Les cinéastes les plus autocratiques, Murnau ou Lang, recherchent ce dialogue avec opérateurs et décorateurs.

Le scénariste Carl Mayer, qui n’a jamais réalisé de film, et le décorateur Paul Leni, qui en a réalisé peu, sont parmi les inventeurs essentiels de ces années. Tous font du récit filmique une expérience sans précédent, qui échappe à la littérature comme au théâtre.
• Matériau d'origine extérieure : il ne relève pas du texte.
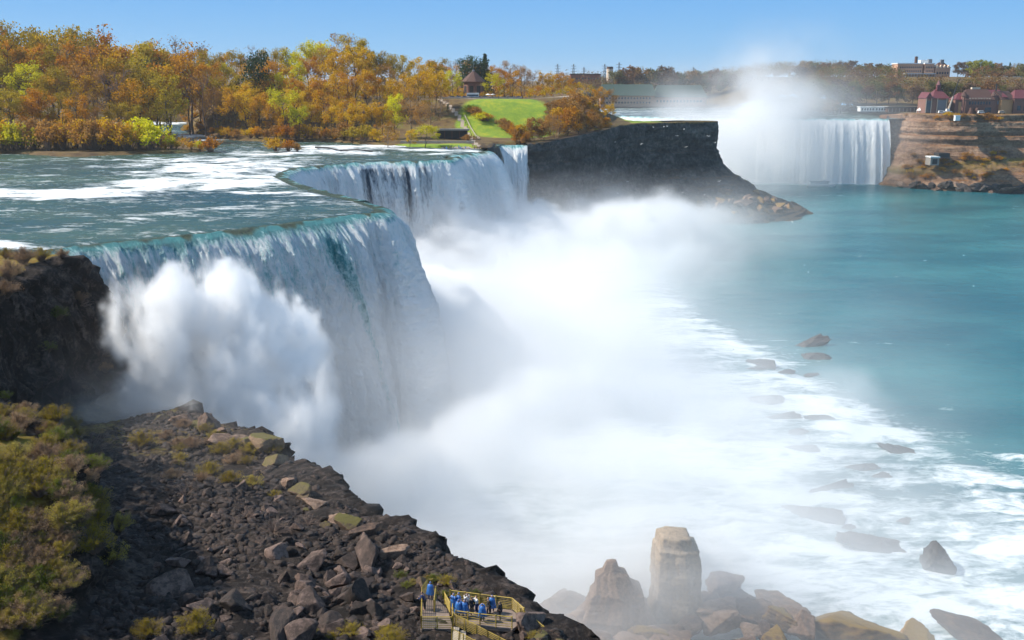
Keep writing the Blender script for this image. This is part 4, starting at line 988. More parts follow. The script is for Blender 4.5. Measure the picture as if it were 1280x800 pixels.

Lotte H. Eisner, historienne de l’art, élargissait son étude du style à la description d’une conception du monde. Un tel panorama a laissé des traces profondes jusqu’à aujourd’hui. A la question « y a-t-il un cinéma expressionniste ? », bien des cinéastes apportent leur réponse. Ils invitent, comme Le Montreur d’ombres d’Artur Robison, à passer de l’autre côté de l’écran. Avec cette rétrospective inédite, chacun pourra se faire son propre avis.

*Conférence de Bernard Eisenschitz : Vendredi 26 janvier à 15h, suivie de la projection de Shatten (Le Montreur d’ombres) à 17h.
Quels films peuvent être rassemblés sous le titre L’Ecran démoniaque ? S’agit-il ici d’histoire des formes, d’histoire du cinéma, ou d’histoire tout court ? Des trois, bien sûr. Que devons-nous (que doivent nos parents, nos enfants, que doit Jean-Luc Godard) à Lotte H. Eisner ? Ces questions et d’autres seront posées dans l’intervention de Bernard Eisenschitz.